### Data block
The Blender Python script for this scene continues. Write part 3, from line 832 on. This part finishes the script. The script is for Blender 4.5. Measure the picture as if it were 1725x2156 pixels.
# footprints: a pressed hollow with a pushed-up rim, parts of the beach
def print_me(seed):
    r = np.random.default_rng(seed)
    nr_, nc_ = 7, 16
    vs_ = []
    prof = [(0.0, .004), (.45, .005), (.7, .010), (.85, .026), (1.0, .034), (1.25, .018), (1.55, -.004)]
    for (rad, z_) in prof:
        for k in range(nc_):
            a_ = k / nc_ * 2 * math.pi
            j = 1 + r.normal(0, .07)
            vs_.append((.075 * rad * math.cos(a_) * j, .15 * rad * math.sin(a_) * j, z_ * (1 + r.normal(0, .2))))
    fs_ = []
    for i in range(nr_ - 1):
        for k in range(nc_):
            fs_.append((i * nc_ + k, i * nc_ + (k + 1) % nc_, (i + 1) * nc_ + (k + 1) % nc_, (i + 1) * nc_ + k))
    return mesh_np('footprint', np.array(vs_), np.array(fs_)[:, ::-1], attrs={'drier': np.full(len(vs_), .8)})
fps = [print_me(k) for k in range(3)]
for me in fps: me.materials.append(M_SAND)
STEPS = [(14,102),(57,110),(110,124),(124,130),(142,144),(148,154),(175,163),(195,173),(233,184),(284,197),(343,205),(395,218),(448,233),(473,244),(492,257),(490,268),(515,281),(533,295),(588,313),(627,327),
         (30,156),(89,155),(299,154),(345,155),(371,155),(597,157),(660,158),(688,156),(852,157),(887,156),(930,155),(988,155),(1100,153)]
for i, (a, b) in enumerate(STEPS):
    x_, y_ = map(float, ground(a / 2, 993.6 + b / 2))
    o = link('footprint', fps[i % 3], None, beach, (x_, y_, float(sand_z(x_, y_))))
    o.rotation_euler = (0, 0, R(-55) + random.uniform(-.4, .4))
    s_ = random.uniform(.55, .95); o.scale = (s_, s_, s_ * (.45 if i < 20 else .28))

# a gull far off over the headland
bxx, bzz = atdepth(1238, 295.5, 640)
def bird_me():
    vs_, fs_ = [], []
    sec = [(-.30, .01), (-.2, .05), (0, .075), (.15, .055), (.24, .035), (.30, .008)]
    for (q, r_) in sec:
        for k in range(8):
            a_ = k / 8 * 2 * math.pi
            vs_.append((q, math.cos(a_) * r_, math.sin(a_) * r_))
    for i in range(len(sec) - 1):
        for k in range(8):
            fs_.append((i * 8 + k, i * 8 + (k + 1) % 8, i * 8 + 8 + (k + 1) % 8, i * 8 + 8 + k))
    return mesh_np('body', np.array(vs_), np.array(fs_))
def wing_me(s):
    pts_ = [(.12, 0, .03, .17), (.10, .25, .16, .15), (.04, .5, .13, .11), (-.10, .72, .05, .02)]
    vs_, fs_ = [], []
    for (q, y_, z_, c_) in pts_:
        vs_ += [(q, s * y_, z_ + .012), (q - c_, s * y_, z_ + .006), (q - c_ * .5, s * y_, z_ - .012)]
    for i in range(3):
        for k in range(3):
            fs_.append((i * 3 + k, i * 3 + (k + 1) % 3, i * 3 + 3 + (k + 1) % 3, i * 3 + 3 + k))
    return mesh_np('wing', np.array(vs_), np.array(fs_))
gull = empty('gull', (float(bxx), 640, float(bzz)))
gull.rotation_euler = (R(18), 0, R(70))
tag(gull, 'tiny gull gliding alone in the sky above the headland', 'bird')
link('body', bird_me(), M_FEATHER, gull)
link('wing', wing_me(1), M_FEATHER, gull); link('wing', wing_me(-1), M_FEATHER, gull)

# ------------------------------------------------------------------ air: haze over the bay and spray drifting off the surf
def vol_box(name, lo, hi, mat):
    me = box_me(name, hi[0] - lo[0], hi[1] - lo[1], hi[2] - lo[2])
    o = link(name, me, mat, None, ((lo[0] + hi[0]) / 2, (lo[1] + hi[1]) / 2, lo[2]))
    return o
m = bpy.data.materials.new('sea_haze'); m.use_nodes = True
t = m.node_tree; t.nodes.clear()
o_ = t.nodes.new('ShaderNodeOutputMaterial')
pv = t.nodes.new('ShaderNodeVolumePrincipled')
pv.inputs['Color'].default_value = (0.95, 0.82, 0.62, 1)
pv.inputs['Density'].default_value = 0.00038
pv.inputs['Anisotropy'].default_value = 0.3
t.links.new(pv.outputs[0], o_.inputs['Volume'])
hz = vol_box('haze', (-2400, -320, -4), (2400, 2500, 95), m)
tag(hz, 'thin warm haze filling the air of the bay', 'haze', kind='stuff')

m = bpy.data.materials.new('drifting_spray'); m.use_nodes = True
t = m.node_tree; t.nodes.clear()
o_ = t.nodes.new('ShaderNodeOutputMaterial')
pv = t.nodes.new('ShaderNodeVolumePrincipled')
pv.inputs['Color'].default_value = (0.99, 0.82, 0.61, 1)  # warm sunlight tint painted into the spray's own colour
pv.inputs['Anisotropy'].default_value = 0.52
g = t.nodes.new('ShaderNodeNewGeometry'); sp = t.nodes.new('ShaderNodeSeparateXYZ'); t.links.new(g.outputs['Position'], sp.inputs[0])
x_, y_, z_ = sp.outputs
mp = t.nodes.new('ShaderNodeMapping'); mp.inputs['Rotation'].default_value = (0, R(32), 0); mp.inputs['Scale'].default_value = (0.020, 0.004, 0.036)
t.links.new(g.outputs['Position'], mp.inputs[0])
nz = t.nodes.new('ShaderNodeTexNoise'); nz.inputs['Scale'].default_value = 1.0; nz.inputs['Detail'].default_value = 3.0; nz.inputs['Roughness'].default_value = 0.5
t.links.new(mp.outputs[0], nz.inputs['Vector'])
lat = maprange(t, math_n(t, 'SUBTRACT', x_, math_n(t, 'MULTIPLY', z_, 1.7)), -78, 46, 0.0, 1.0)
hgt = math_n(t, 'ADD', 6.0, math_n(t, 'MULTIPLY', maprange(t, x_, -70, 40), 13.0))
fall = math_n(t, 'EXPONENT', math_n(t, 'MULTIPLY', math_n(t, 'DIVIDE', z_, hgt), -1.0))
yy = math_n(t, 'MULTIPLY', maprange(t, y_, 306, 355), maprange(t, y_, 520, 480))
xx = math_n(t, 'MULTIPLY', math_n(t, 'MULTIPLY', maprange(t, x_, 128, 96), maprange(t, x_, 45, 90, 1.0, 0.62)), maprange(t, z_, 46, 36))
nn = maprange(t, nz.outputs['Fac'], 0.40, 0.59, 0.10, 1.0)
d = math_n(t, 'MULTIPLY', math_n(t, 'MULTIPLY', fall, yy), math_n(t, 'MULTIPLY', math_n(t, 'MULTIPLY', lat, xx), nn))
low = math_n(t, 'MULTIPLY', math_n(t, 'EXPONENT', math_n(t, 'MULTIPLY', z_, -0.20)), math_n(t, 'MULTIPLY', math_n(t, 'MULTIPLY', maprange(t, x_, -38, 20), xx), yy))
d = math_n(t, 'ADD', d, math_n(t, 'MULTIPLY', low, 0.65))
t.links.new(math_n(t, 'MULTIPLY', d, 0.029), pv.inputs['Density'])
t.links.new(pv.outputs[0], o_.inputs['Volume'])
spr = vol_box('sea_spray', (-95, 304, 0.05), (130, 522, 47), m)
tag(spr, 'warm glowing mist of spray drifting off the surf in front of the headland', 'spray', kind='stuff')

### Short exercise
Output the lines above verbatim and in full.

### Reply
The Blender Python script for this scene continues. Write part 3, from line 832 on. This part finishes the script. The script is for Blender 4.5. Measure the picture as if it were 1725x2156 pixels.
# footprints: a pressed hollow with a pushed-up rim, parts of the beach
def print_me(seed):
    r = np.random.default_rng(seed)
    nr_, nc_ = 7, 16
    vs_ = []
    prof = [(0.0, .004), (.45, .005), (.7, .010), (.85, .026), (1.0, .034), (1.25, .018), (1.55, -.004)]
    for (rad, z_) in prof:
        for k in range(nc_):
            a_ = k / nc_ * 2 * math.pi
            j = 1 + r.normal(0, .07)
            vs_.append((.075 * rad * math.cos(a_) * j, .15 * rad * math.sin(a_) * j, z_ * (1 + r.normal(0, .2))))
    fs_ = []
    for i in range(nr_ - 1):
        for k in range(nc_):
            fs_.append((i * nc_ + k, i * nc_ + (k + 1) % nc_, (i + 1) * nc_ + (k + 1) % nc_, (i + 1) * nc_ + k))
    return mesh_np('footprint', np.array(vs_), np.array(fs_)[:, ::-1], attrs={'drier': np.full(len(vs_), .8)})
fps = [print_me(k) for k in range(3)]
for me in fps: me.materials.append(M_SAND)
STEPS = [(14,102),(57,110),(110,124),(124,130),(142,144),(148,154),(175,163),(195,173),(233,184),(284,197),(343,205),(395,218),(448,233),(473,244),(492,257),(490,268),(515,281),(533,295),(588,313),(627,327),
         (30,156),(89,155),(299,154),(345,155),(371,155),(597,157),(660,158),(688,156),(852,157),(887,156),(930,155),(988,155),(1100,153)]
for i, (a, b) in enumerate(STEPS):
    x_, y_ = map(float, ground(a / 2, 993.6 + b / 2))
    o = link('footprint', fps[i % 3], None, beach, (x_, y_, float(sand_z(x_, y_))))
    o.rotation_euler = (0, 0, R(-55) + random.uniform(-.4, .4))
    s_ = random.uniform(.55, .95); o.scale = (s_, s_, s_ * (.45 if i < 20 else .28))

# a gull far off over the headland
bxx, bzz = atdepth(1238, 295.5, 640)
def bird_me():
    vs_, fs_ = [], []
    sec = [(-.30, .01), (-.2, .05), (0, .075), (.15, .055), (.24, .035), (.30, .008)]
    for (q, r_) in sec:
        for k in range(8):
            a_ = k / 8 * 2 * math.pi
            vs_.append((q, math.cos(a_) * r_, math.sin(a_) * r_))
    for i in range(len(sec) - 1):
        for k in range(8):
            fs_.append((i * 8 + k, i * 8 + (k + 1) % 8, i * 8 + 8 + (k + 1) % 8, i * 8 + 8 + k))
    return mesh_np('body', np.array(vs_), np.array(fs_))
def wing_me(s):
    pts_ = [(.12, 0, .03, .17), (.10, .25, .16, .15), (.04, .5, .13, .11), (-.10, .72, .05, .02)]
    vs_, fs_ = [], []
    for (q, y_, z_, c_) in pts_:
        vs_ += [(q, s * y_, z_ + .012), (q - c_, s * y_, z_ + .006), (q - c_ * .5, s * y_, z_ - .012)]
    for i in range(3):
        for k in range(3):
            fs_.append((i * 3 + k, i * 3 + (k + 1) % 3, i * 3 + 3 + (k + 1) % 3, i * 3 + 3 + k))
    return mesh_np('wing', np.array(vs_), np.array(fs_))
gull = empty('gull', (float(bxx), 640, float(bzz)))
gull.rotation_euler = (R(18), 0, R(70))
tag(gull, 'tiny gull gliding alone in the sky above the headland', 'bird')
link('body', bird_me(), M_FEATHER, gull)
link('wing', wing_me(1), M_FEATHER, gull); link('wing', wing_me(-1), M_FEATHER, gull)

# ------------------------------------------------------------------ air: haze over the bay and spray drifting off the surf
def vol_box(name, lo, hi, mat):
    me = box_me(name, hi[0] - lo[0], hi[1] - lo[1], hi[2] - lo[2])
    o = link(name, me, mat, None, ((lo[0] + hi[0]) / 2, (lo[1] + hi[1]) / 2, lo[2]))
    return o
m = bpy.data.materials.new('sea_haze'); m.use_nodes = True
t = m.node_tree; t.nodes.clear()
o_ = t.nodes.new('ShaderNodeOutputMaterial')
pv = t.nodes.new('ShaderNodeVolumePrincipled')
pv.inputs['Color'].default_value = (0.95, 0.82, 0.62, 1)
pv.inputs['Density'].default_value = 0.00038
pv.inputs['Anisotropy'].default_value = 0.3
t.links.new(pv.outputs[0], o_.inputs['Volume'])
hz = vol_box('haze', (-2400, -320, -4), (2400, 2500, 95), m)
tag(hz, 'thin warm haze filling the air of the bay', 'haze', kind='stuff')

m = bpy.data.materials.new('drifting_spray'); m.use_nodes = True
t = m.node_tree; t.nodes.clear()
o_ = t.nodes.new('ShaderNodeOutputMaterial')
pv = t.nodes.new('ShaderNodeVolumePrincipled')
pv.inputs['Color'].default_value = (0.99, 0.82, 0.61, 1)  # warm sunlight tint painted into the spray's own colour
pv.inputs['Anisotropy'].default_value = 0.52
g = t.nodes.new('ShaderNodeNewGeometry'); sp = t.nodes.new('ShaderNodeSeparateXYZ'); t.links.new(g.outputs['Position'], sp.inputs[0])
x_, y_, z_ = sp.outputs
mp = t.nodes.new('ShaderNodeMapping'); mp.inputs['Rotation'].default_value = (0, R(32), 0); mp.inputs['Scale'].default_value = (0.020, 0.004, 0.036)
t.links.new(g.outputs['Position'], mp.inputs[0])
nz = t.nodes.new('ShaderNodeTexNoise'); nz.inputs['Scale'].default_value = 1.0; nz.inputs['Detail'].default_value = 3.0; nz.inputs['Roughness'].default_value = 0.5
t.links.new(mp.outputs[0], nz.inputs['Vector'])
lat = maprange(t, math_n(t, 'SUBTRACT', x_, math_n(t, 'MULTIPLY', z_, 1.7)), -78, 46, 0.0, 1.0)
hgt = math_n(t, 'ADD', 6.0, math_n(t, 'MULTIPLY', maprange(t, x_, -70, 40), 13.0))
fall = math_n(t, 'EXPONENT', math_n(t, 'MULTIPLY', math_n(t, 'DIVIDE', z_, hgt), -1.0))
yy = math_n(t, 'MULTIPLY', maprange(t, y_, 306, 355), maprange(t, y_, 520, 480))
xx = math_n(t, 'MULTIPLY', math_n(t, 'MULTIPLY', maprange(t, x_, 128, 96), maprange(t, x_, 45, 90, 1.0, 0.62)), maprange(t, z_, 46, 36))
nn = maprange(t, nz.outputs['Fac'], 0.40, 0.59, 0.10, 1.0)
d = math_n(t, 'MULTIPLY', math_n(t, 'MULTIPLY', fall, yy), math_n(t, 'MULTIPLY', math_n(t, 'MULTIPLY', lat, xx), nn))
low = math_n(t, 'MULTIPLY', math_n(t, 'EXPONENT', math_n(t, 'MULTIPLY', z_, -0.20)), math_n(t, 'MULTIPLY', math_n(t, 'MULTIPLY', maprange(t, x_, -38, 20), xx), yy))
d = math_n(t, 'ADD', d, math_n(t, 'MULTIPLY', low, 0.65))
t.links.new(math_n(t, 'MULTIPLY', d, 0.029), pv.inputs['Density'])
t.links.new(pv.outputs[0], o_.inputs['Volume'])
spr = vol_box('sea_spray', (-95, 304, 0.05), (130, 522, 47), m)
tag(spr, 'warm glowing mist of spray drifting off the surf in front of the headland', 'spray', kind='stuff')